Eugene Weekly : Visual Art : 10.18.07

Cornucopia of Crap and Gold
Springfield Mayor’s Art Show lacks human warmth
BY CHUCK ADAMS

If the Springfield Mayor’s Art Show at the Emerald Art Center is any indication, there’s a lot of nature in Springfield. The dominant themes here are flowers, wildlife, domestic animals, landscapes and children, among other pretty subject matter. The show has an open submission policy, meaning: Everyone who pays the entry fee can have his or her art hung. So it’s sort of like a cross between the Eugene Mayor’s Art Show (except without jurors) and the Salon des Refusés (except it’s not free), only cut up into over 20 divisions like oil, acrylic, mixed media, etc. The result is a mixed bag of a few absolute stunning pieces surrounded by a sea of mediocre ones.

Mayor Sid Leiken awards the top prize to Marilyn Stauber’s Dinosaurs (at left)
Magnificent Morning, Christa Porché
A Word From The Muse (detail), Steven Cooley

Some of the pieces aim for a higher status. Summer Day by Vicki L. Kauffman is a take on Andrew Wyeth’s Christina’s World, with two women surveying a dry, sun-soaked landscape while a dog looks on. But it’s rather boring; it lacks the psychological depth required to make it stir the viewer with any reaction.

The photography division sticks firmly to the seen-it-all-before theme — with one exception. Next to all the lifeless landscapes and little children photos, Barbara Bakalarova’s entry, From the Deer’s Tale, depicting a dead deer submerged in a blue whirlpool — its tongue protruding, its eyes glassy and fogged, its flesh drained of all blood — simply has more life in it than all the other pieces combined. Period. A half-decomposed deer with maggots in its eyes, returning to dust in a watery grave: It’s visually haunting and spiritually redeeming, the best work in the show. Yet in keeping with the show’s lack of artistic taste, Deer’s Tale won no awards.

For its bold expression and experimental use of materials, Steven Cooley’s A Word From the Muse is the best oil in the show. The subject matter — a mother pointing into the distance with a child on her lap — becomes a medium for the oils to take shape. Cooley frequently distresses the paint with turpentine to give it an unstable backing, while the gestural outlines of the figures suggest nervous movement, expressing energy in a way that doesn’t draw too heavily from Impressionism or Abstract Expressionism, but finds its own unique footing.

Also praiseworthy is Dil Durland’s (shocking!) use of hot pinks and purples in his Woodland Spirits nature scene; its glowing colors, electrified and alive, dance around a wooded cemetery in a welcome relief from the standard adherence to earth tones. “Alive” is the key word here.

The computer art division, however, is a joke.
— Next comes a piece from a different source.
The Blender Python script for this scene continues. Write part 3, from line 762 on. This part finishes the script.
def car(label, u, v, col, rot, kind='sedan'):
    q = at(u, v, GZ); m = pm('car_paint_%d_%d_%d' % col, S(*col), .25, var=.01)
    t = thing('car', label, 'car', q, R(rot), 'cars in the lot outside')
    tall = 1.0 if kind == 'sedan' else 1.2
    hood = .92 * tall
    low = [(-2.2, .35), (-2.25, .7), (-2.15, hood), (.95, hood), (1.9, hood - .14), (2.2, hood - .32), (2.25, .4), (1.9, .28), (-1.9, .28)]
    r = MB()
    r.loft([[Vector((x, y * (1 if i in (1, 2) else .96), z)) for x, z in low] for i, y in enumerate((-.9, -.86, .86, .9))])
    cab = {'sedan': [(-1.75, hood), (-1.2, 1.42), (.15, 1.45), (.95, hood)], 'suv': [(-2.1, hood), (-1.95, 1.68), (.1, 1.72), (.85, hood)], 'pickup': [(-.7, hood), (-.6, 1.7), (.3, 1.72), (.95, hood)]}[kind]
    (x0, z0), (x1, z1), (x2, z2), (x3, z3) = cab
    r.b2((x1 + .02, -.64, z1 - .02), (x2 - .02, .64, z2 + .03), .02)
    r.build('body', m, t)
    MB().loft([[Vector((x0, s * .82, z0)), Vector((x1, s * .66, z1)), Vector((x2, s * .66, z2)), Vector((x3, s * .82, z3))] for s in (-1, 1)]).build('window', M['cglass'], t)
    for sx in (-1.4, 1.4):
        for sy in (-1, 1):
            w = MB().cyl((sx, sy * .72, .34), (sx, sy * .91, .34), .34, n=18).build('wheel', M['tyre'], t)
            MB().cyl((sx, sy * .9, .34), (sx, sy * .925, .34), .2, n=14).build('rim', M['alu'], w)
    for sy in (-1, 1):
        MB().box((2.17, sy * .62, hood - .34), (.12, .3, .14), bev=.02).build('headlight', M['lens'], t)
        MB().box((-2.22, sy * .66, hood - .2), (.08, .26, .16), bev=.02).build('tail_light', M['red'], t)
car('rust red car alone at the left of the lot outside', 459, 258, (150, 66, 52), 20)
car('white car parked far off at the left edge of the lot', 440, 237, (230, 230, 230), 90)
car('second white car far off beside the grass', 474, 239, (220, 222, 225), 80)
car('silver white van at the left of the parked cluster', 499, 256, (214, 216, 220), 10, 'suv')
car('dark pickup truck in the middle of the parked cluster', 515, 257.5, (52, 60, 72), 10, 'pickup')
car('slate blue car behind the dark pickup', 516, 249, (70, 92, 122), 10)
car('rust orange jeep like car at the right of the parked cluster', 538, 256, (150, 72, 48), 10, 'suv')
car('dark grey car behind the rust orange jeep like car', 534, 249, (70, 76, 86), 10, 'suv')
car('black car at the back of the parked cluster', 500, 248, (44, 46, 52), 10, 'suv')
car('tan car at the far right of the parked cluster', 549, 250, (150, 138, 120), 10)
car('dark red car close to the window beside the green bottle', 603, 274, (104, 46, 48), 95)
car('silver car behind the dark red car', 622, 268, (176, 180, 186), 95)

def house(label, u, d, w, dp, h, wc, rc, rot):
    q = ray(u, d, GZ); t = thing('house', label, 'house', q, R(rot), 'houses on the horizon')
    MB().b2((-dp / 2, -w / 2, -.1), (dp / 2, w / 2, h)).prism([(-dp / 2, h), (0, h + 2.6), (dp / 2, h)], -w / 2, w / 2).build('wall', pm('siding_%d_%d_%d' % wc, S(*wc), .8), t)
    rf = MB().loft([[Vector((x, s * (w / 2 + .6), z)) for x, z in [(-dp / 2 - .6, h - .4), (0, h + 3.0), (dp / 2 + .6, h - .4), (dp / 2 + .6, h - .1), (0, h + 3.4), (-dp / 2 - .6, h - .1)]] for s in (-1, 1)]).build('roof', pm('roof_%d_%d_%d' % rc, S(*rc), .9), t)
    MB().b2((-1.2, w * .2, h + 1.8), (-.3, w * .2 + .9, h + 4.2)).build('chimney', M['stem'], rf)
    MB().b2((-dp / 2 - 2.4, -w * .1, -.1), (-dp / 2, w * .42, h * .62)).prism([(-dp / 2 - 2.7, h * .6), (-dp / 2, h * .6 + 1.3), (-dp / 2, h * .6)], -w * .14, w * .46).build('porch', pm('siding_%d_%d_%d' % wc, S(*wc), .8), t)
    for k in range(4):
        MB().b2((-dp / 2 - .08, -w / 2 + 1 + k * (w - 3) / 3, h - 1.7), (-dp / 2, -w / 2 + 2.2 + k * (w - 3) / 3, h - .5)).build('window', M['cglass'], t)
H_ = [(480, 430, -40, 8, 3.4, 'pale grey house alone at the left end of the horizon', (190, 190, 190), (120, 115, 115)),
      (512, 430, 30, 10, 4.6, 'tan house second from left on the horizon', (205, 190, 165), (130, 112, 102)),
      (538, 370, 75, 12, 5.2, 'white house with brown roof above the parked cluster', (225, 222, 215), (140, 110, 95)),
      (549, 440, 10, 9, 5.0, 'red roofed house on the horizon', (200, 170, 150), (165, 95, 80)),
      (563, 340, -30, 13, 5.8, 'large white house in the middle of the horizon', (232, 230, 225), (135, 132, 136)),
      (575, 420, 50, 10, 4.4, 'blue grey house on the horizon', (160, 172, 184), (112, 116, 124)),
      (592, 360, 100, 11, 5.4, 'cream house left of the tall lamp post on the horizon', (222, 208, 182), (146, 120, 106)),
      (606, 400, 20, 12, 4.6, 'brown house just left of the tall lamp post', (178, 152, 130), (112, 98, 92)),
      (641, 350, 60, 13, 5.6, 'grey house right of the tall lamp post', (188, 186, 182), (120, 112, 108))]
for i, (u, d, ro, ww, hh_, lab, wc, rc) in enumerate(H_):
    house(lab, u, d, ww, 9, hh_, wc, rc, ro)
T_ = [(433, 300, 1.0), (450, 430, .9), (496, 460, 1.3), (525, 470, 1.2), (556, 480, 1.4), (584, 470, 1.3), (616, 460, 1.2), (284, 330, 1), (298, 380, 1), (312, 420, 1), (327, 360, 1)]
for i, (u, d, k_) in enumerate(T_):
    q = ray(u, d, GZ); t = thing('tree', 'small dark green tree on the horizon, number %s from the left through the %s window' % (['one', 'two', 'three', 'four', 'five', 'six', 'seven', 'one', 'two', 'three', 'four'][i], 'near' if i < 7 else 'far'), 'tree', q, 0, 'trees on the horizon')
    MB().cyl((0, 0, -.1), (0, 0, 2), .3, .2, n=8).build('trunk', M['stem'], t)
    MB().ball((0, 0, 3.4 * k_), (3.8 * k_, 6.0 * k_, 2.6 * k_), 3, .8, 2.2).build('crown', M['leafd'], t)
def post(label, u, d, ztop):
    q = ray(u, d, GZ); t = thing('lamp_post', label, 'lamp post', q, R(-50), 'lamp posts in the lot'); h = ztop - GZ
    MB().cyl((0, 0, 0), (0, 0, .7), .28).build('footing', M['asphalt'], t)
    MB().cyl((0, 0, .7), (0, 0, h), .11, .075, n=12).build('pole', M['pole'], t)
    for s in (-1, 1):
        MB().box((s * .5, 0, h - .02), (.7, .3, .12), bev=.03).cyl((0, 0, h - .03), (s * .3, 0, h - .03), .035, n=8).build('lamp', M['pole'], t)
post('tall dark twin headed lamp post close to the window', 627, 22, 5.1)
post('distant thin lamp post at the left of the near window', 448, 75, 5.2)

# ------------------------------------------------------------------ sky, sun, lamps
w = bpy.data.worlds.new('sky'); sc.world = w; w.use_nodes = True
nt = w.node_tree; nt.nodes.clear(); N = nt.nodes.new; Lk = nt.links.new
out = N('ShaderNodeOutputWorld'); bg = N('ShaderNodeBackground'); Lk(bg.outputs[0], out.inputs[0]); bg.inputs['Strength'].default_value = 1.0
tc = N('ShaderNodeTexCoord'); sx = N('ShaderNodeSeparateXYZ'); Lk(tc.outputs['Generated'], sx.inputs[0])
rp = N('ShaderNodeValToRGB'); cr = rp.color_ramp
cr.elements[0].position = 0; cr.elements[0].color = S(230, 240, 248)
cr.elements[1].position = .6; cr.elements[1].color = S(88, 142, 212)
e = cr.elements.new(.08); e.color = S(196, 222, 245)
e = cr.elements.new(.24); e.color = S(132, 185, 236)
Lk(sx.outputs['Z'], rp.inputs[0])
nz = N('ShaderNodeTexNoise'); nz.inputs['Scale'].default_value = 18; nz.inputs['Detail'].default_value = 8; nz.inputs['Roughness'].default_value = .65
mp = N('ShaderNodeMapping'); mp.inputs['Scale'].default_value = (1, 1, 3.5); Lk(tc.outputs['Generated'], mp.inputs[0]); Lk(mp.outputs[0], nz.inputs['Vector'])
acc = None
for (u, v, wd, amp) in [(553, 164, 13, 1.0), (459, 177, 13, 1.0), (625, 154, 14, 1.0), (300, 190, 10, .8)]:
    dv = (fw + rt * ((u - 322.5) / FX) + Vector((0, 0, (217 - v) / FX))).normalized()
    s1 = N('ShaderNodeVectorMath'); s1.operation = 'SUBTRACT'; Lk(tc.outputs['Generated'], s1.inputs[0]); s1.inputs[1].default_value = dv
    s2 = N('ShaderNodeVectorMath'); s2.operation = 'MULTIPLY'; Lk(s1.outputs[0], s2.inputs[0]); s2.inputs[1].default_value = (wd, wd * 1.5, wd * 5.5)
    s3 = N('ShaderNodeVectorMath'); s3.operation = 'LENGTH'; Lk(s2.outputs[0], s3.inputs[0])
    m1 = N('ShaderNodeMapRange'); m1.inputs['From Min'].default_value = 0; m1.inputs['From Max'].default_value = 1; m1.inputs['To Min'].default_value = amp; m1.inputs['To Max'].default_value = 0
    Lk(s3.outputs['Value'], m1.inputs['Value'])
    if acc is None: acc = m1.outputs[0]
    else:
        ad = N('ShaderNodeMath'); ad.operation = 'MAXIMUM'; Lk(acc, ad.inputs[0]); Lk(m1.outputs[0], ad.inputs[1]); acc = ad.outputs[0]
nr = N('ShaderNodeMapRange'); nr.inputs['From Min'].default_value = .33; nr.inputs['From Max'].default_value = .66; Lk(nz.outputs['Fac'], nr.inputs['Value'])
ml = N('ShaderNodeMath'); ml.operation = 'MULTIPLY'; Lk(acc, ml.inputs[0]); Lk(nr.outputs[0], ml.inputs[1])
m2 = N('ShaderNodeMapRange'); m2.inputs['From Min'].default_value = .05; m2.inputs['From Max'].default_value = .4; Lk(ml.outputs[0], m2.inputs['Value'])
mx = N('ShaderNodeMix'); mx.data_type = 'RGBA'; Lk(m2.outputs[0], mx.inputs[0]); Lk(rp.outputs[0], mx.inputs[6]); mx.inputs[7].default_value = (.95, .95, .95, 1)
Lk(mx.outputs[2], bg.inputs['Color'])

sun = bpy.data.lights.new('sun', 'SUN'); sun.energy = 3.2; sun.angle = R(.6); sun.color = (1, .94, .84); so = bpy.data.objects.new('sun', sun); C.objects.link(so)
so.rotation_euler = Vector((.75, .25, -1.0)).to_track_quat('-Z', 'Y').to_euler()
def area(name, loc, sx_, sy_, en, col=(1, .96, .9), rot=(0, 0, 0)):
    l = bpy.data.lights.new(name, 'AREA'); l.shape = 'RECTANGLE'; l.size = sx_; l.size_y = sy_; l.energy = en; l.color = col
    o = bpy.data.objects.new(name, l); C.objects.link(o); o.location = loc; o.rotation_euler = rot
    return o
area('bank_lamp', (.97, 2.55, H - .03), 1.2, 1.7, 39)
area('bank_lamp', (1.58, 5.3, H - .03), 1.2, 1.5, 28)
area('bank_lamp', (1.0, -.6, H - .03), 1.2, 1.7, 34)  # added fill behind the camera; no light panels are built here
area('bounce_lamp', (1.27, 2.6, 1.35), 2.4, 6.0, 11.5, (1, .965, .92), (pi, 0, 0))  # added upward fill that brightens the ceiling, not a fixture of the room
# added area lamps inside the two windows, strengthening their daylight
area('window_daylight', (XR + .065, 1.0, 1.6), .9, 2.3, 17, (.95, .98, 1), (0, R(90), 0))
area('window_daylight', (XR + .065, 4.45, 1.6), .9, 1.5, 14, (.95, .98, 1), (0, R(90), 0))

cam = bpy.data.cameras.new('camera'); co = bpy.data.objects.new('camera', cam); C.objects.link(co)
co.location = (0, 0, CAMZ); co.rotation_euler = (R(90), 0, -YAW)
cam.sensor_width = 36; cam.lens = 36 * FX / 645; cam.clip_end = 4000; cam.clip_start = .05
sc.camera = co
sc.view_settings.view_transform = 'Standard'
While William Kelsay’s Summer Solstice attempts to recreate what a fine art photographer could easily capture with a little legwork and the click of a shutter, Peter Gherardi’s smudged and pointlessly pixellated Dream Realm shows why computer art gets a bad rap.

Most of the watercolors are also hard to look at. I felt embarrassed for the artists, including the winner of the Mayor’s Choice, Dinosaurs, by Marilyn Stauber. These are skilled paintings, but again, where is the life? Where is the vitality? The only ones that break from the mold are Jan Vanderspeck’s I See … and Anne Simas’ Scena di Strada, which (gasp!) boldly outlines with thick black strokes around sumptious Italian architecture.

There’s also a Youth Show in tandem with the Mayor’s Show. Tellingly, much of the youth work exhibits more creative energy than the adults’. By simply combining birds, swirling patterns and shoe logos in a cohesive, elusive mystery, Nicole Buwalda’s beautiful, trancelike Vector Art (Blue) is better than the two pieces in the computer art division. Maggie Stewart’s Starlit Silence and Nate Philes’ Sky Adventure could also easily compete with the work in the adult show.

The Springfield Mayor’s Art Show continues at the EAC through Nov. 2.